Aygün came up with the now ubiquitous döner while working at the “City Imbiss” snack shop in West Berlin in 1971. Cutting meat off a huge rotating spit, he was inspired to put it in pita bread and dress it up with vegetables and yoghurt sauce. Selling for two marks, the döner quickly became a staple of German street food alongside Teutonic favourites such as the bratwurst.

Although Aygün went on to considerable culinary success in Berlin, he didn’t make money from the thousands of kebab shops across Germany that copied him because he failed to patent his invention.

Still, he will be remembered by countless legions of döner kebab fans around the world.

“The news of his passing fills me with sadness, but I'm also overwhelmed by a sense of everlasting gratitude,” Andreas Tzortzis, a London-based editor and self-professed döner connoisseur, told The Local on Thursday.

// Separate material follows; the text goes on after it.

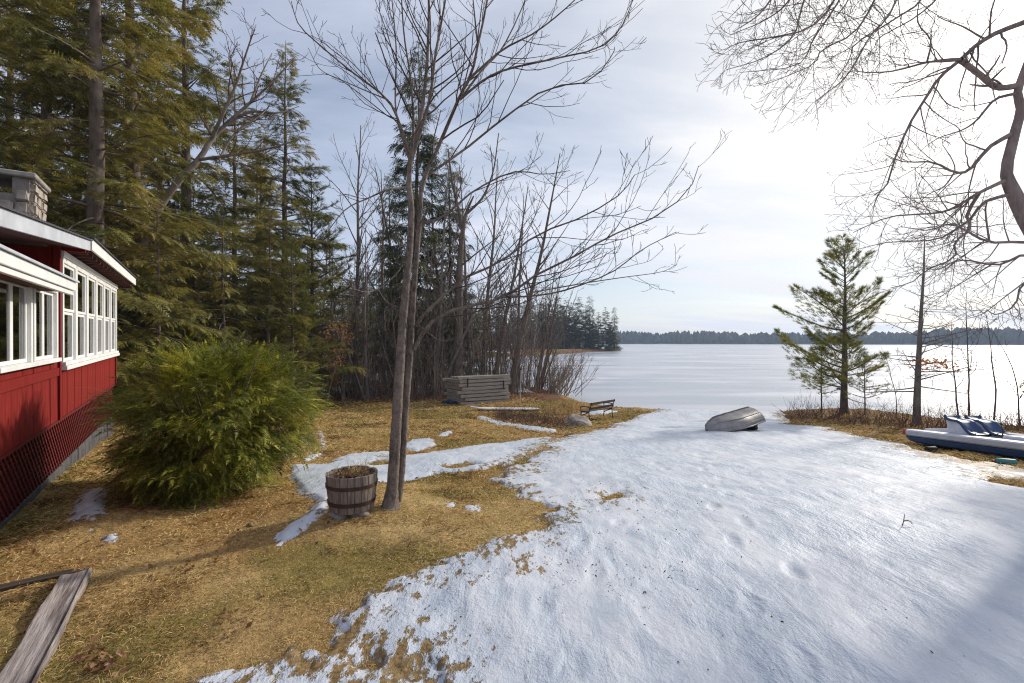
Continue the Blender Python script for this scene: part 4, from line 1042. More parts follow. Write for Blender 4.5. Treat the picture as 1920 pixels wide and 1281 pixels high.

Learning to love the meaty snack while living in Berlin for several years, Tzortzis – who has Greek roots – initially had to overcome his hesitation towards the Turkish treat.

“I actually stayed away from döner during my first two years there, but eventually realised my folly after ravishing my first one at three o’clock in the morning around the corner from my apartment in Prenzlauer Berg,” he said. “After that, the döner gave me comfort during both the deep dark of the Berlin winter nights and the lazy days of summer.”

But for Tzortzis, the divine sandwich created by Aygün almost forty years ago became much more than just good drunk food.

“There were even a few good döner places in Berlin you could enjoy while sober,” he told The Local.